Il vecchio Consiglio, infatti – stravolto e delegittimato dallo scandalo nomine – ha nascosto una montagna di polvere sotto il tappeto, scaricando sui successori ben 41 pratiche inevase, di cui otto relative a procuratori capi e 11 a presidenti di Tribunali e Corti d’Appello. Quasi tutte riguardano casi “problematici“: magistrati sottoposti a procedimento penale, a procedimento disciplinare oppure a una valutazione negativa da parte del Consiglio giudiziario, una sorta di succursale locale del Csm che invia a Roma il proprio parere sulla riconferma. Così, paradossalmente, proprio ai capi più “traballanti“, che rischiavano più degli altri di dover lasciare il posto, le correnti hanno regalato due, tre o anche quattro anni extra ai vertici di Procure, Tribunali e Corti. Il caso più clamoroso, tra i direttivi, è quello dell’ex procuratore di Castrovillari Eugenio Facciolla, che aspetta la valutazione del suo quadriennio dal lontano 13 novembre 2019: una questione assai sensibile, visto che il magistrato è a processo a Salerno per falso e corruzione in atti d’ufficio, con le accuse di aver affidato un appalto per le intercettazioni a una società amica (in cambio di un impianto di videosorveglianza nella propria abitazione) e di aver falsificato un’annotazione di servizio per coprire un carabiniere finito nei guai per i suoi rapporti con la ‘ndrangheta. Per questo la sezione disciplinare ha trasferito provvisoriamente Facciolla a Potenza, dove al momento fa il giudice civile. Ma non ha ancora chiarito – ignorando il parere negativo del Consiglio giudiziario – se abbia oppure no i requisiti per guidare per altri quattro anni la Procura calabrese.
Un’altra pratica congelata è quella di Paolo Auriemma, attuale procuratore capo di Viterbo ed ex consigliere Csm con Unità per la Costituzione (Unicost), la corrente di cui Palamara è stato il dominus.

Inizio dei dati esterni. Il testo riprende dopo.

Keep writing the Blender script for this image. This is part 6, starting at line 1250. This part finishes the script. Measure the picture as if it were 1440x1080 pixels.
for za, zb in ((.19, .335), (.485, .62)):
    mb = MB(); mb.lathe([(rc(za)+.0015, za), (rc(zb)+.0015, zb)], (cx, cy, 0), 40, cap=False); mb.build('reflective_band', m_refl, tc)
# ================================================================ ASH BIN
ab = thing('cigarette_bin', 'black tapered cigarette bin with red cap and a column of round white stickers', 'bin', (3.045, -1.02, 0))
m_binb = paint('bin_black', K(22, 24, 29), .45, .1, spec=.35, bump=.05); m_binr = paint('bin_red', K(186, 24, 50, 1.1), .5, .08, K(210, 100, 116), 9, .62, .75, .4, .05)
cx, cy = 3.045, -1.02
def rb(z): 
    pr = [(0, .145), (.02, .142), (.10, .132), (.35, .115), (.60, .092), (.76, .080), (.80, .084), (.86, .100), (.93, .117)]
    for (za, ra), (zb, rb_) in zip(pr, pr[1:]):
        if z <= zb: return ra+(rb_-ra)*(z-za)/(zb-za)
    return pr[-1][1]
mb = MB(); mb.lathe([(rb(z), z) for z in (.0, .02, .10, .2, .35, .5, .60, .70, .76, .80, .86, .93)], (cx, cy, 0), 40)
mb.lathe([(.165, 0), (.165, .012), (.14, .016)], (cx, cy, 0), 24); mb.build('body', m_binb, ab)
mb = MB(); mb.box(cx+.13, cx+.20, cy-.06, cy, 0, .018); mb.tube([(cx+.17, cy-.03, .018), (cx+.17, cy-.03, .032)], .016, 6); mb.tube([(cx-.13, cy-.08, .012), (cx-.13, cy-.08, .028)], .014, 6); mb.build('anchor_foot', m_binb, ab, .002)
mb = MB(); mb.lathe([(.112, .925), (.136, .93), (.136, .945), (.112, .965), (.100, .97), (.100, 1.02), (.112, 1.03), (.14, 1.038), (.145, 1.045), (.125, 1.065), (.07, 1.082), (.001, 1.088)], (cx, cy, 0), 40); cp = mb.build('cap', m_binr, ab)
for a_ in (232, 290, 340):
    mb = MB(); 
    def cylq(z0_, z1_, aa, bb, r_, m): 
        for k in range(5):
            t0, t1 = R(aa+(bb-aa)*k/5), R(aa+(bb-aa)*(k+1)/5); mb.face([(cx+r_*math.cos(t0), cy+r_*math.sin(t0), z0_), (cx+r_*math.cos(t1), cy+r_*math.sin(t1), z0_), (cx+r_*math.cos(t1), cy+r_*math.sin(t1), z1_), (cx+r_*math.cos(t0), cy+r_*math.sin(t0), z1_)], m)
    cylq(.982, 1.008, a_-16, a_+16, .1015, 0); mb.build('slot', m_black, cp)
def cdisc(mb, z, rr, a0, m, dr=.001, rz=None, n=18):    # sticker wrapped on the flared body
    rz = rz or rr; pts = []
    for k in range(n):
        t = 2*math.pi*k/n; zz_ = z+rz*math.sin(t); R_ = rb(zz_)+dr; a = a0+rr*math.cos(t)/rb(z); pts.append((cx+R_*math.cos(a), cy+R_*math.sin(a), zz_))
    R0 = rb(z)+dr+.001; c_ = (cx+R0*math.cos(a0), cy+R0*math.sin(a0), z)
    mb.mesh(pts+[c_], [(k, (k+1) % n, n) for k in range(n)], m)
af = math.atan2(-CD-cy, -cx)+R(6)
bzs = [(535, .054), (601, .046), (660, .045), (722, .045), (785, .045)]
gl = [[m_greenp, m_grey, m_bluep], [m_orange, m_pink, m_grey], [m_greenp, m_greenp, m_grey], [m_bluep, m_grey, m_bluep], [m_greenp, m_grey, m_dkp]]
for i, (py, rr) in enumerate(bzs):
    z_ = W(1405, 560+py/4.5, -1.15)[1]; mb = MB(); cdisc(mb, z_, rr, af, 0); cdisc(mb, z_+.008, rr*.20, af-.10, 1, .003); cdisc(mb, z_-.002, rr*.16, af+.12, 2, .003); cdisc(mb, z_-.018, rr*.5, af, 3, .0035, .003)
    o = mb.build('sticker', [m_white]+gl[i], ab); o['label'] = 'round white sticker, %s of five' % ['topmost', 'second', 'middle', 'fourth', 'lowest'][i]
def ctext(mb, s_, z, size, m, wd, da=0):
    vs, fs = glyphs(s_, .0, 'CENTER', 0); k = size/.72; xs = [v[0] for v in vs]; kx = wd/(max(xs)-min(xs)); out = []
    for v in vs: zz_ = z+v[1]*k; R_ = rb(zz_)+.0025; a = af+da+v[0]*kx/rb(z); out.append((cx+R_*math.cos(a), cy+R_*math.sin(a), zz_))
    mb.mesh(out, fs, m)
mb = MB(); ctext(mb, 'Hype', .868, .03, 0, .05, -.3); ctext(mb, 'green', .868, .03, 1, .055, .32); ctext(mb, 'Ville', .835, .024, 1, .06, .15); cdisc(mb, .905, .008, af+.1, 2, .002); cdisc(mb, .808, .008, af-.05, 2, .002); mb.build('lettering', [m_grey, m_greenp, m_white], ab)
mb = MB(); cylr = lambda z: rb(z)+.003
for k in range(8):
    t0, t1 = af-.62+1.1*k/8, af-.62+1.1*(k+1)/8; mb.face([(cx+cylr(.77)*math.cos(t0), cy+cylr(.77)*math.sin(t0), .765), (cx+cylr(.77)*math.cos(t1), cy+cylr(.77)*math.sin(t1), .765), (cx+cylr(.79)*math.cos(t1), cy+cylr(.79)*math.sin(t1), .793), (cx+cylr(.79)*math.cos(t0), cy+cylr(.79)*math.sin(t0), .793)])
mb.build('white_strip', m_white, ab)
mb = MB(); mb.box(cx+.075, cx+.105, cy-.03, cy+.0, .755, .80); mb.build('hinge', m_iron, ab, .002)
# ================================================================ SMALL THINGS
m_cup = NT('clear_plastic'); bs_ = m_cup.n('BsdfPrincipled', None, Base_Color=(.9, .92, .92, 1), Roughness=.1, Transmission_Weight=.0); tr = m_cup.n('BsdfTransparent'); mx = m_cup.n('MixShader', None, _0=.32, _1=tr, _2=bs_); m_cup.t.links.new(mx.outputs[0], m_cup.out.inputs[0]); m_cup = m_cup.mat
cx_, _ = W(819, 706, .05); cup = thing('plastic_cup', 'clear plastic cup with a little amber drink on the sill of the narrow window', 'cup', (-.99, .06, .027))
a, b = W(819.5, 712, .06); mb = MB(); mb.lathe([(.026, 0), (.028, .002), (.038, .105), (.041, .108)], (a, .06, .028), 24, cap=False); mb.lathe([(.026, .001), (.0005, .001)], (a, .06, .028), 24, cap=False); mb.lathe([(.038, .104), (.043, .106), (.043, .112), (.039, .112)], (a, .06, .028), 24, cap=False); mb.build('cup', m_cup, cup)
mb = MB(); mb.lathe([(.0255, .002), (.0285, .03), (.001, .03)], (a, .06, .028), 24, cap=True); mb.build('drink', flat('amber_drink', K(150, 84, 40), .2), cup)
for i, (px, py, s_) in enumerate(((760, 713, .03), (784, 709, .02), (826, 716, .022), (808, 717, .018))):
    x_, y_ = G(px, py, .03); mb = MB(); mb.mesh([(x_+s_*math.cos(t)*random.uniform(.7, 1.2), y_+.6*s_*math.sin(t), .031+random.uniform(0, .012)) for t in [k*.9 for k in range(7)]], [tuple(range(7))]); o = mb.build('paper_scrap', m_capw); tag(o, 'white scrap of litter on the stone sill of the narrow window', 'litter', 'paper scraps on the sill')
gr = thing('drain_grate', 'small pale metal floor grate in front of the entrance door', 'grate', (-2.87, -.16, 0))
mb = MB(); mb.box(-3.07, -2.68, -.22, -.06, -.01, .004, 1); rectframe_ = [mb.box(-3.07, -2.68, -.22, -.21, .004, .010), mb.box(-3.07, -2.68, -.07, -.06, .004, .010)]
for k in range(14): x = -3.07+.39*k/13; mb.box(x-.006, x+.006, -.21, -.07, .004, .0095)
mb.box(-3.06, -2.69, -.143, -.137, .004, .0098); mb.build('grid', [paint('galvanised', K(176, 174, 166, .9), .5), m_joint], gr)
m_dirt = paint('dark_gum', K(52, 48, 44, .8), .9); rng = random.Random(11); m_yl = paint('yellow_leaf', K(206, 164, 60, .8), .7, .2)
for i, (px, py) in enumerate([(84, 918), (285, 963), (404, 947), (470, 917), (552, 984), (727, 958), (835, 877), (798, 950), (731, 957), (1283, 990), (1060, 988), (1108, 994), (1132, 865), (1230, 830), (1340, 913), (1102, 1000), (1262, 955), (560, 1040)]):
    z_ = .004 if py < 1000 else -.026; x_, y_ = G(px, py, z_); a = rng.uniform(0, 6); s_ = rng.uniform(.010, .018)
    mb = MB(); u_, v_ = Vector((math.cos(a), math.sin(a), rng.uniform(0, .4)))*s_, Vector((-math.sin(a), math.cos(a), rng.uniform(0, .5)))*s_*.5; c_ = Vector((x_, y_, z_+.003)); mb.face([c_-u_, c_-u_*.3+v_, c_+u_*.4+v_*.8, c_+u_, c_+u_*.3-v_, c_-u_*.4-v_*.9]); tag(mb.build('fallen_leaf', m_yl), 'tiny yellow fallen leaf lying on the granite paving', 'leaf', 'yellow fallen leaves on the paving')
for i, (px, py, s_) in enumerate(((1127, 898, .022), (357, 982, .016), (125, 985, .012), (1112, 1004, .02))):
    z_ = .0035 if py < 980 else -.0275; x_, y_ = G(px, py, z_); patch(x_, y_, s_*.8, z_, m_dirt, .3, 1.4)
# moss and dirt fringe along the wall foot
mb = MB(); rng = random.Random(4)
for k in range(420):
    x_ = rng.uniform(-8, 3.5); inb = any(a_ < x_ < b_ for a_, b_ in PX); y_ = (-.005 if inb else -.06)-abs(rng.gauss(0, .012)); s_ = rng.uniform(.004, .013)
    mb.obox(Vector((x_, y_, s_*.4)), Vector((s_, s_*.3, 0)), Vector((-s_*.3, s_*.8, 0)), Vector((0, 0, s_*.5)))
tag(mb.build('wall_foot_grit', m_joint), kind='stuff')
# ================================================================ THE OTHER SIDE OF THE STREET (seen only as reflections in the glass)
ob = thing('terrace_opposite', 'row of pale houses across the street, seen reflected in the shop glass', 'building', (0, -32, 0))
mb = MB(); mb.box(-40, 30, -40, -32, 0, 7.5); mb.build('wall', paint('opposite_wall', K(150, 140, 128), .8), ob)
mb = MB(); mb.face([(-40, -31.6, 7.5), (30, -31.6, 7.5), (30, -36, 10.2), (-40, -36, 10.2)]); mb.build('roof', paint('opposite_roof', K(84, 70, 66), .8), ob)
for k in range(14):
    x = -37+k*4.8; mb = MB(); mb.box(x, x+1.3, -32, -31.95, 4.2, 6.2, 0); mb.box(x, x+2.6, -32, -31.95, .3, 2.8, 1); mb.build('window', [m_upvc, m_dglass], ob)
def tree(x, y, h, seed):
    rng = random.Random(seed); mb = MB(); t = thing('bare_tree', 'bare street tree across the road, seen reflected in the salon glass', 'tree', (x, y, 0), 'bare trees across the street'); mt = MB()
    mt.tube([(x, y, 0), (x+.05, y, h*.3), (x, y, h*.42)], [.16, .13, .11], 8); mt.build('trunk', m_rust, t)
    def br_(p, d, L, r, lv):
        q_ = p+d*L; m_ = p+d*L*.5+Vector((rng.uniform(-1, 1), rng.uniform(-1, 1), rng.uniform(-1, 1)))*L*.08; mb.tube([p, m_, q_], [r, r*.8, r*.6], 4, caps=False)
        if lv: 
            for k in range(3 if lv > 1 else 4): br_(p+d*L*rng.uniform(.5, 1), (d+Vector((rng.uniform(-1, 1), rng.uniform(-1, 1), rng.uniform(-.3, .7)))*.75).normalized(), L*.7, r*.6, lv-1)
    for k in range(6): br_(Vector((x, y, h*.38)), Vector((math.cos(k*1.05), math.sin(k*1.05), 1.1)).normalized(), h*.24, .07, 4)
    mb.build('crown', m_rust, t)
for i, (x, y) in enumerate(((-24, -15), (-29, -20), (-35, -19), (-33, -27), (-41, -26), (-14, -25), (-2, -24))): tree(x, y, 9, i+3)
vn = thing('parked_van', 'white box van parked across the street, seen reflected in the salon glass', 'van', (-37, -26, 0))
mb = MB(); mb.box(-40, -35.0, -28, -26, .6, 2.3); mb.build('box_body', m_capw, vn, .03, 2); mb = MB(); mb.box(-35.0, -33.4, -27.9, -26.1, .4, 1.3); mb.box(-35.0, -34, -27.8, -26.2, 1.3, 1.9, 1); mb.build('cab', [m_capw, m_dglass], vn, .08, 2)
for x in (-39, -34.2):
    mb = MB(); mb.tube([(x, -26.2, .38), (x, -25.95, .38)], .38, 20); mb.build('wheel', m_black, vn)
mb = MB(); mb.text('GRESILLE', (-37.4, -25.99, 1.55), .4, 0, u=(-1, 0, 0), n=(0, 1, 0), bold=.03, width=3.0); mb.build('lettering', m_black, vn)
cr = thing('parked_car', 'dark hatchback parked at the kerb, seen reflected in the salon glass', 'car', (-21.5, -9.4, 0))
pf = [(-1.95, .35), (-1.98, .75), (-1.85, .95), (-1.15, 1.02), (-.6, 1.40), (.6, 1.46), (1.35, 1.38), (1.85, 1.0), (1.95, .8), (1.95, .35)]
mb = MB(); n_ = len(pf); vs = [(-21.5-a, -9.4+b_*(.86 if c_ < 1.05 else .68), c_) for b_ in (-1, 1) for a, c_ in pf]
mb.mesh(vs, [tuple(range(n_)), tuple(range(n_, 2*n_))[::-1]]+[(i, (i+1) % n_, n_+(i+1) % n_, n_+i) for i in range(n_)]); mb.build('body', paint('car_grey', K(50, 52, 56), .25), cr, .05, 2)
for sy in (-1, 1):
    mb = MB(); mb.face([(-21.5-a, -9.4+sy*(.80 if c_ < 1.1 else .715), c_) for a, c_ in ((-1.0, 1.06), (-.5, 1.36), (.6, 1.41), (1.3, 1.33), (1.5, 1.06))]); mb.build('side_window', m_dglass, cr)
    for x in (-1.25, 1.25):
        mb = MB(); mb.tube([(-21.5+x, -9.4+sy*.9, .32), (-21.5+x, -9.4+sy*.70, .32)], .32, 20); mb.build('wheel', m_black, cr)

I suoi primi quattro anni nell’incarico sono scaduti il 13 aprile 2020, ma palazzo dei Marescialli non ne ha ancora valutato l’operato. Forse perché anche la sua è una vicenda molto delicata sul piano politico: è infatti sottoposto a procedimento disciplinare con l’accusa – tra le altre – di aver insistito con Palamara perché suo cugino Gerardo Sabeone venisse proposto all’unanimità come presidente di sezione della Cassazione (nomina poi avvenuta), allo scopo, diceva, di “evitare altre figuracce” con la sua famiglia. Secondo la Procura di Perugia che lo indaga per corruzione, inoltre, è ad Auriemma che l’ex capo dell’Anm si è rivolto per “aggiustare” un procedimento a carico di un suo amico imprenditore, che in cambio lo aveva ospitato in Sardegna. Nonostante ciò, a tre anni dalla scadenza del primo mandato, il magistrato è ancora in sella e si avvia a completare per inerzia anche il secondo, senza che nessuno abbia ancora messo in discussione la sua adeguatezza a guidare un ufficio inquirente.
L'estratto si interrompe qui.